EU Won’t Send Officials to Help Bulgaria

resizer194The European Commission as rejected a request by Bulgarian Prime Minister Sergei Stanishev to send European officials and diplomats to help the country’s state administration in its handling of EU funds.

In a letter, obtained by the Dnevnik newspaper, European Commission president Jose Manuel Barroso told Stanishev that the new institutional mechanisms demanded by the Bulgarian prime minister were improper for an EU member state.

According to Barroso, the other countries in the bloc were experiencing an “assistance fatigue” and the Bulgarian government should first show concrete and visible result to motivate its partners to send in more experts.

Barroso said Brussels was ready to continue to help Bulgaria but believed that this did not require the creation of the structures proposed by Stanishev a month ago. Instead, he said that Bulgaria should enhance current technical monitoring and cooperation, increase political dialogue and set results-oriented goals within the monitoring mechanism that has been in place ever since Bulgaria’s EU accession. Barroso pointed out that this stance is shared by other member states.

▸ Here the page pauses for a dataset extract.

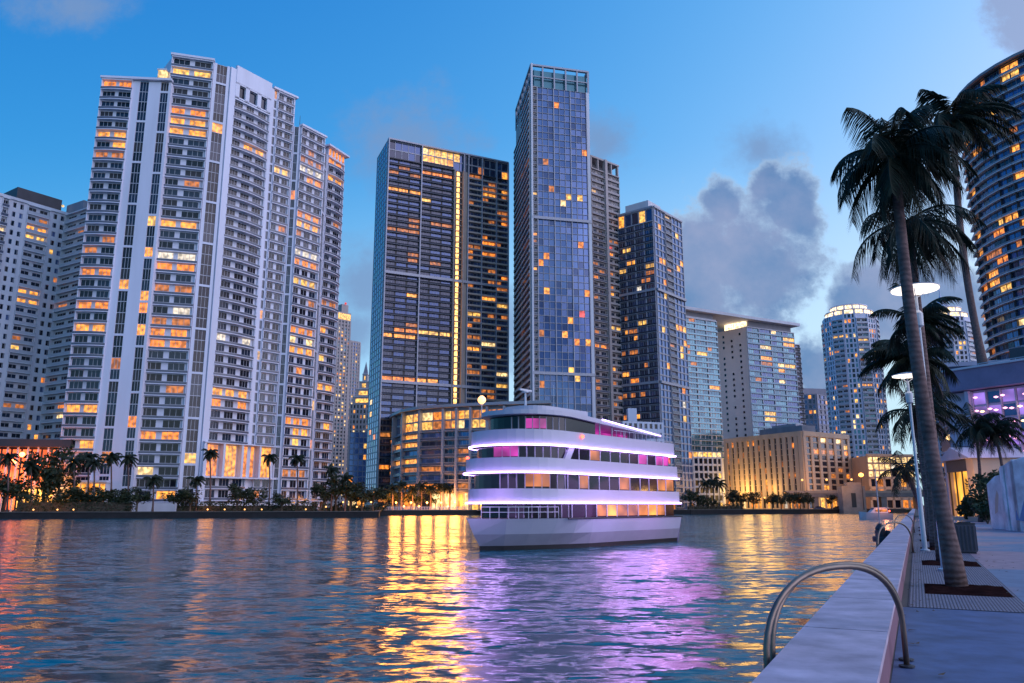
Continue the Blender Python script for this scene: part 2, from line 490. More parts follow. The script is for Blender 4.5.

Government members told Dnevnik that they would would not abandon the idea of appointing foreign experts to “problematic” administrative units, a proposal they claim has been warmly welcomed by both the member states and the Commission.

The letter reiterated an opinion Barroso voiced at his meeting with Stanishev on 5 March in Brussels, when the Bulgarian prime minister first made his proposal, reports Dnevnik.

In his letter, Barroso outlined Brussels’ expectations ahead of the next monitoring mechanism report, due in the summer. Bulgaria should draw up an effective programme to arrest suspects in corruption and organised crime investigations and streamline the judicial process. It should also reform the penal code and improve the performance of the Supreme Judicial Council.

Stanishev’s European issues advisor, Maria Pinto, who is the author of the proposal, said the requests made to the member states differed from those made to the European Commission.

Stanishev asked Siim Kallas, the EC vice-president and the commissioner for administration affairs, audit and anti-fraud, for cooperation in three areas – appointing experts to advise on the handling EU funds, training of Bulgarian administrators by their colleagues in Brussels and internships with the European Commission for Bulgarian experts to acquire EU funding management practices. Pinto said had Kallas had thrown his support behind all these ideas.